Extreme iceberg calving events are statistically unexceptional and they are not necessarily a consequence of climate change

By Emma J. MacKie, Joanna Millstein, and Katherine A. Serafin.

"Abstract Massive calving events result in significant instantaneous ice loss from Antarctica. The rarity and stochastic nature of these extreme events makes it difficult to understand their physical drivers, temporal trends, and future likelihood. To address this challenge, we turn to extreme value theory to investigate past trends in annual maxima iceberg area and assess the likelihood of high‐magnitude calving events. We use 47 years of iceberg size from satellite observations. Our analysis reveals no upward trend in the surface area of the largest annual iceberg over this time frame. This finding suggests that extreme calving events such as the recent 2017 Larsen C iceberg, A68, are statistically unexceptional and that extreme calving events are not necessarily a consequence of climate change. Nevertheless, it is statistically possible for Antarctica to experience a calving event up to several times greater than any in the observational record. 

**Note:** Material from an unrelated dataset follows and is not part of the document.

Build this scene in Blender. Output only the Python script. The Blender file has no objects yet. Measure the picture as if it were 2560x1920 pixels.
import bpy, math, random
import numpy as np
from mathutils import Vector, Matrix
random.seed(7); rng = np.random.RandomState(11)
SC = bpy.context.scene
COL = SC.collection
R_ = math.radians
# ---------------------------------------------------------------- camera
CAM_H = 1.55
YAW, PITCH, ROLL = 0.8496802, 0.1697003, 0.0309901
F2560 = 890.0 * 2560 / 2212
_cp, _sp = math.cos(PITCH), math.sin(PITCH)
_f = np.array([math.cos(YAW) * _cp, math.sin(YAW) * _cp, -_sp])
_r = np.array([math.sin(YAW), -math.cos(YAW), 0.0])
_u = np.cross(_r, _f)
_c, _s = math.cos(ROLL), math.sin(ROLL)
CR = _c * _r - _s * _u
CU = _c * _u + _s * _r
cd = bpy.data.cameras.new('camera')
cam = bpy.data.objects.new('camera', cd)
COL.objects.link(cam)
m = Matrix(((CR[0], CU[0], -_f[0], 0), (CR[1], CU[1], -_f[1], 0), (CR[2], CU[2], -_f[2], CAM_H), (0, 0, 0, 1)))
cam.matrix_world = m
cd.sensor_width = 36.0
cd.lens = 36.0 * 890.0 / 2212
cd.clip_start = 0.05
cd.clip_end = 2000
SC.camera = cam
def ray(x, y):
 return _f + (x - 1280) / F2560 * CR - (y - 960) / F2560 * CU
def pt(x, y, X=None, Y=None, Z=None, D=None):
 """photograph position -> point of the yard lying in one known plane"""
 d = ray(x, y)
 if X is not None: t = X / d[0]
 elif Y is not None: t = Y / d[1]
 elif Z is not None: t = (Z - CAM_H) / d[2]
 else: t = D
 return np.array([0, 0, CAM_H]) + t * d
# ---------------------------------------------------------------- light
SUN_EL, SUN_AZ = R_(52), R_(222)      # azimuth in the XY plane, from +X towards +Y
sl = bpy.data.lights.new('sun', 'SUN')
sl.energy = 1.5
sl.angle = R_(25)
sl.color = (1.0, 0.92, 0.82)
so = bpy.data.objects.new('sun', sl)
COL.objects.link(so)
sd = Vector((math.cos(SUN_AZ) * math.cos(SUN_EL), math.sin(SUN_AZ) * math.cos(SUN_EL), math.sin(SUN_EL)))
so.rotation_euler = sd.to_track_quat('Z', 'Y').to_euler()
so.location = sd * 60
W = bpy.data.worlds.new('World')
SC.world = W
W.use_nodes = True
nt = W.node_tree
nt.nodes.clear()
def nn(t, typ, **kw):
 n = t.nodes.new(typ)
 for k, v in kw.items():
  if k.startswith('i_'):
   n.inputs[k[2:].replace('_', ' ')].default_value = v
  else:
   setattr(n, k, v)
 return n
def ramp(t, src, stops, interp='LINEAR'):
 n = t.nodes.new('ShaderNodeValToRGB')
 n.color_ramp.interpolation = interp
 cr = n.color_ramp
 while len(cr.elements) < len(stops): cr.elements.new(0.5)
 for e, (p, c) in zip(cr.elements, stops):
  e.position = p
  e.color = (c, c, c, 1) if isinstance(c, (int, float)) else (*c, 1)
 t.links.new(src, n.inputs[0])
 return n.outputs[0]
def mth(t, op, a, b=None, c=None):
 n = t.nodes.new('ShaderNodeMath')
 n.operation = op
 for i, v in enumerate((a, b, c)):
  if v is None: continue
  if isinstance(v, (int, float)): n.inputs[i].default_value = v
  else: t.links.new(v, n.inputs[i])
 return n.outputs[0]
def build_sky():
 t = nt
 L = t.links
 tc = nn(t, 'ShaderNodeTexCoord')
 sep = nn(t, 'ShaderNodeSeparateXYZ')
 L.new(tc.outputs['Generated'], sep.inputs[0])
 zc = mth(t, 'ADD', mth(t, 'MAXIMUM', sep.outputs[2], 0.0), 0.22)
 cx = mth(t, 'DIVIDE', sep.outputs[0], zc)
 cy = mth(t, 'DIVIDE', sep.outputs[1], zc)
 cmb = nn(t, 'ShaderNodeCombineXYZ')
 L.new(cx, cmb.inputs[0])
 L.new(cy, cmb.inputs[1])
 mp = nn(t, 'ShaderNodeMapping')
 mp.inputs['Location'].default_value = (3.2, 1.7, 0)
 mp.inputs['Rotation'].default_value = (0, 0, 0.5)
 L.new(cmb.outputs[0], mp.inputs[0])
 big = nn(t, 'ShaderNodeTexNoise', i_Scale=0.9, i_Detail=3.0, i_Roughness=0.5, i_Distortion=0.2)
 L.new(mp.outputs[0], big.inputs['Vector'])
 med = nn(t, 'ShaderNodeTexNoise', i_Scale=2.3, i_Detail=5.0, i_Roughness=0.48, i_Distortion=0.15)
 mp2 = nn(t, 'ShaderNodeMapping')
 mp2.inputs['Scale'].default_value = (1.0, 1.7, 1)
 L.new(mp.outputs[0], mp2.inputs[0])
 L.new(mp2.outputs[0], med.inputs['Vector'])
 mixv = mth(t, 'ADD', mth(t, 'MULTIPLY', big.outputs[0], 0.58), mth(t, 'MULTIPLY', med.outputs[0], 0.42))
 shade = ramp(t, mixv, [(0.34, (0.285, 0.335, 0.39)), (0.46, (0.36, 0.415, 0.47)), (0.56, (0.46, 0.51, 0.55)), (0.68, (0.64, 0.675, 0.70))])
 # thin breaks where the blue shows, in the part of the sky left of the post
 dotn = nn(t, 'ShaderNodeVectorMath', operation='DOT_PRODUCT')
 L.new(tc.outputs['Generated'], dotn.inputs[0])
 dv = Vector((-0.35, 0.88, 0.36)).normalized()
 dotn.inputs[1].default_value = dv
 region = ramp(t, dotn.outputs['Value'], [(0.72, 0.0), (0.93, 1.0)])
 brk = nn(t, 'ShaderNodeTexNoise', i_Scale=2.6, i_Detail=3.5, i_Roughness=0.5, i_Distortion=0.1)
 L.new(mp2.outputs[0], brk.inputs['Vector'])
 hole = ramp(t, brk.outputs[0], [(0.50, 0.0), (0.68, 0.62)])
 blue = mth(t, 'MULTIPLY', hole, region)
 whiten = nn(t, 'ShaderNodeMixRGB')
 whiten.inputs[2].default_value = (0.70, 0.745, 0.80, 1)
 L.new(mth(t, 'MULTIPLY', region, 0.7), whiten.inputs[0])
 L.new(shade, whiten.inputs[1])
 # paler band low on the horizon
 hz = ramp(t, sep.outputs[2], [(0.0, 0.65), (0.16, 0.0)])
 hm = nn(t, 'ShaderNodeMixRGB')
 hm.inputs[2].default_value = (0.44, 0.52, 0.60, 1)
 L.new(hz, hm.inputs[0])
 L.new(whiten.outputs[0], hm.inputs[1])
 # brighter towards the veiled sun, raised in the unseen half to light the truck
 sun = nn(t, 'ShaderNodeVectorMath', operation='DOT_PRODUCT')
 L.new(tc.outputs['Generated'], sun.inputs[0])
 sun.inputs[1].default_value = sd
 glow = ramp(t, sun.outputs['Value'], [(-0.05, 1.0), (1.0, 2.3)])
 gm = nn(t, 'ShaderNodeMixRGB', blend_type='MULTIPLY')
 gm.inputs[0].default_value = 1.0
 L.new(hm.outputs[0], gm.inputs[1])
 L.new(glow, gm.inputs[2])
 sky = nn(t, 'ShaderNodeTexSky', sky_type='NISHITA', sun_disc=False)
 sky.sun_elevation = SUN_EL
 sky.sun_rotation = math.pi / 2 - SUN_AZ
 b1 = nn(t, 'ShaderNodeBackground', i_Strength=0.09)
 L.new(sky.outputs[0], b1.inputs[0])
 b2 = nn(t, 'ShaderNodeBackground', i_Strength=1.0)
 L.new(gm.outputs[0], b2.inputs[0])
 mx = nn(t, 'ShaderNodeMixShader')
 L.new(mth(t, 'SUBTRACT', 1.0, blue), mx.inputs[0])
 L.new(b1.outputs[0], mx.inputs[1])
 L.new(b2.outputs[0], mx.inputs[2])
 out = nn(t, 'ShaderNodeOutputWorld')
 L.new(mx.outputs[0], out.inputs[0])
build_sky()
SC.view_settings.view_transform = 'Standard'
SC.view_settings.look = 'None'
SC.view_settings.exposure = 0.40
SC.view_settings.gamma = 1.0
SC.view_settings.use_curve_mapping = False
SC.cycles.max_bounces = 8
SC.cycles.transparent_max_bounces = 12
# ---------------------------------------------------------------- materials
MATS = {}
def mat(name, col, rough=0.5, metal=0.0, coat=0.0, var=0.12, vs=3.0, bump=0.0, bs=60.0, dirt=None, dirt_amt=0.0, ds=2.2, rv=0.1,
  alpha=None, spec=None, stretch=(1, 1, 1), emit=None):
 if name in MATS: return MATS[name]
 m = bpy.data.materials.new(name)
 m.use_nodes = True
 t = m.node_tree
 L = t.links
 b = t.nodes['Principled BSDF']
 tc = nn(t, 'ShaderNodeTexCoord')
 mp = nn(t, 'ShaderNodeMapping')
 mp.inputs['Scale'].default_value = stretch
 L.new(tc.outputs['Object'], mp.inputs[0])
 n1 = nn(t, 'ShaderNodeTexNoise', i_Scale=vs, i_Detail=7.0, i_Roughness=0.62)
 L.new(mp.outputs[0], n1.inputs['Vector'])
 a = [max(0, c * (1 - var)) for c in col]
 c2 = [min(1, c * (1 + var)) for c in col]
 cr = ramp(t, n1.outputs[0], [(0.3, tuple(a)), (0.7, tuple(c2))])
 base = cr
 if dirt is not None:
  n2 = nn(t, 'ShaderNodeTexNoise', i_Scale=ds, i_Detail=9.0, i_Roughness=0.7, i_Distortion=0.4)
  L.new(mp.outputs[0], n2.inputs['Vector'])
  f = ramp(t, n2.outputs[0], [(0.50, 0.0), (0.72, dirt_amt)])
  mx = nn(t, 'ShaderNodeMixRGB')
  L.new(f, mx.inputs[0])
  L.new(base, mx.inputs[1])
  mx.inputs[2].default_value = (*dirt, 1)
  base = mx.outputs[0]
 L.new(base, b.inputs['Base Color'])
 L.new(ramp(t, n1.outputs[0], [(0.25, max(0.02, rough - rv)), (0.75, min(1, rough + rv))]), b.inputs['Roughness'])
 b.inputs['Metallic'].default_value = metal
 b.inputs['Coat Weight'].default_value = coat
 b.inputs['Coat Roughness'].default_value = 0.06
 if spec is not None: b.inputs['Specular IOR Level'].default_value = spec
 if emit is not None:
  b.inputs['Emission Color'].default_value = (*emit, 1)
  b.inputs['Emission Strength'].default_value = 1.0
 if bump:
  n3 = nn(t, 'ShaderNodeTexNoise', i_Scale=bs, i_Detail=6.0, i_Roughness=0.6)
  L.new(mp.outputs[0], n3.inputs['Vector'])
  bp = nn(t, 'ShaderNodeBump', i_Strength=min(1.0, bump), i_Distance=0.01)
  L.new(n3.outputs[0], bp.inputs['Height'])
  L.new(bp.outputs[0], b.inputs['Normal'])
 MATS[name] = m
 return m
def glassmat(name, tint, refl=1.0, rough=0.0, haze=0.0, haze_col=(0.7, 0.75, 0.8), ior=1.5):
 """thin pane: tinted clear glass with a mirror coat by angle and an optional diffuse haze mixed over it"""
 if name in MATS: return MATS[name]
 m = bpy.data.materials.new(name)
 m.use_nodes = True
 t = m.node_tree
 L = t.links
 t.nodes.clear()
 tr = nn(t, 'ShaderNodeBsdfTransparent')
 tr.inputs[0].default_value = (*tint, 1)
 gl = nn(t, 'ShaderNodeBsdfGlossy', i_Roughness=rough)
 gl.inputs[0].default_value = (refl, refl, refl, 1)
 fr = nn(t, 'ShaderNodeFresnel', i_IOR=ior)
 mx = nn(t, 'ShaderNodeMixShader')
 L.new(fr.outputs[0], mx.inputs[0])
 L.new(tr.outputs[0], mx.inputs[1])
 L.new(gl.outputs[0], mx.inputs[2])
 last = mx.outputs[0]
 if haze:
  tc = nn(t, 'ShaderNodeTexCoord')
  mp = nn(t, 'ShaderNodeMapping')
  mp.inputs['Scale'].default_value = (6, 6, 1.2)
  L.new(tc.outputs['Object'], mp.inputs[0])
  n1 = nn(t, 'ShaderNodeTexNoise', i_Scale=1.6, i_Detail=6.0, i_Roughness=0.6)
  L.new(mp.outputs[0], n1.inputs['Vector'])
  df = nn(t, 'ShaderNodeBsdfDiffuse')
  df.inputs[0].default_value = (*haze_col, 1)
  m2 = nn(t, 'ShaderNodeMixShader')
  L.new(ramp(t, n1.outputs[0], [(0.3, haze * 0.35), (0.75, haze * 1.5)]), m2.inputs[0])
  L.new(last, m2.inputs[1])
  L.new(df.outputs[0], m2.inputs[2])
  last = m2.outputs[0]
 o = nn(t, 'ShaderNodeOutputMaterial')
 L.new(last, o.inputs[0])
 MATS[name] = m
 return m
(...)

"Plain Language Summary In Antarctica, massive icebergs are a consequence of calving, where blocks of ice detach from the continent's ice shelf. The calving of these massive icebergs is a rare occurrence with unpredictable variability, making it a difficult process to understand and statistically model. Here, we study calving using a statistical method called extreme value theory (EVT), which is specifically designed to model the nature of extreme events. We use EVT to statistically analyze the largest Antarctic calving events over the past 47 years; these calving events have been recorded in satellite observations. Our results show that the risk of experiencing a major calving event has not increased over the last 47 years, which suggests that climate change is not necessarily responsible for the calving of these large icebergs. However, it is statistically possible that Antarctica could generate bigger icebergs than any previously recorded. The methods used in this study could be combined with other data sets or physical information to enhance calving models that scientists use to make predictions about ice shelves."